Spanish Teacher Mrs. Beck Says Adios to BASH
A lot of people wish they had pursued their true passion in life. Mrs. Sandra Beck is someone who actually has.
In her 37th year as a Spanish teacher, she says she liked Spanish in high school, then fell in love with Spain when she took a school trip there. She also thought she would enjoy teaching, so her career path became obvious.
“I feel very lucky to have loved my job for all these years,” she said. “For some people, it is hard to find a job that they love.”
She will be retiring this year. Although she is excited to see what the next chapter holds, she is also sad to leave her teaching career behind.
“I will miss the students the most,” she said. “That is the part that makes leaving so hard for me.”
Mrs. Beck began her teaching journey by attending Millersville University as an undergraduate and later obtained her master’s degree from Kutztown in Spanish education.
She taught Spanish at both Junior High East and West her first year out of college, then spent the following 36 years teaching Spanish 3 and 4 here at the high school.
Because she has had such a long career in the Boyertown district, many of the students she taught are now her colleagues, including Mr. Jeff Kusniez, Mrs. Stephanie Weidger, Mrs. Jennifer Benning, Mr. Daniel Fries, Mrs. Miller, and Mr. Chad Roth.

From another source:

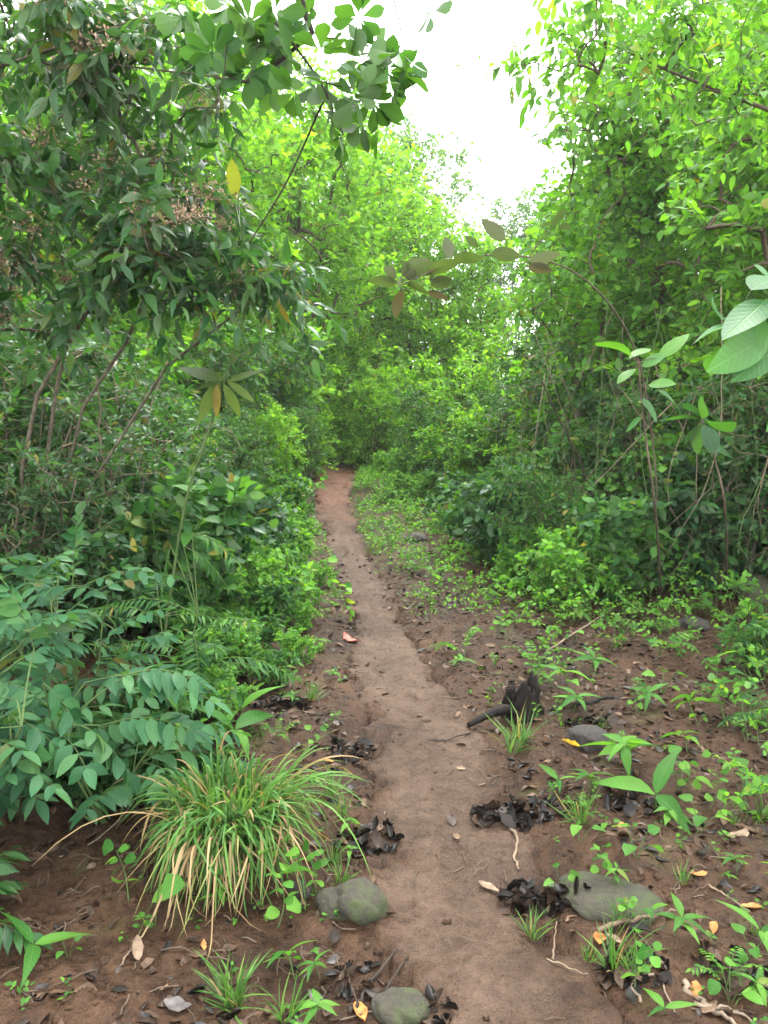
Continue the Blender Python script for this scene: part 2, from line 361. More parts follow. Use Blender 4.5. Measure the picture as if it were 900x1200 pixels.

Mr. Fries was the first former student to come back as a colleague.
“Until I yelled at him, he would not call me by my first name,” she said.
Many students say Mrs. Beck has a laid-back, approachable teaching style.
“She is laid back in a good way,” said junior James Sahakian. “We still learn, but we’re not fully stressed out.”
Mrs. Beck says it took her a long time to develop her teaching style.
“Over the years I’ve changed a lot as a teacher,” she said. “You never learn how to teach until you begin to teach.”
She said teenagers are still the same as when she began teacher, but nowadays they seem more distracted.
“There are so many different factors that can interrupt education,” she said.
She makes up a lot of her own games to help students learn, and she also tries to give them tricks and aides to remember things.
“I try to be very flexible,” she said, “even though I have a lesson plan.”
Mrs. Beck said she will miss the funny things her students say and do on class game days, “but one thing I won’t miss is grading papers”.
A perk of Mrs. Beck’s job as a language teacher has been that she has been able to travel with her students. She worked with a tour company to plan trips to Spain, Costa Rico and Mexico.
She loved to try different food in the countries and see the culture of each country.
“You get to see how people live,” she said. “We forget what else is out there sometimes.”
But seeing students able to apply what they learned in class was the most gratifying part of the trips.
“Most memorable was seeing the students able to use language and things they learned in class,” she said. “Kids go to a country and see they can utilize what they learned.”
After retiring, Mrs. Beck hopes to find a part-time job working with young people, spending time with hobbies such as yoga and rehabbing furniture, hanging out more with her two children, and traveling more.
“For the most part it has been all good,” she says about her time at BASH, “and for that I am very fortunate.”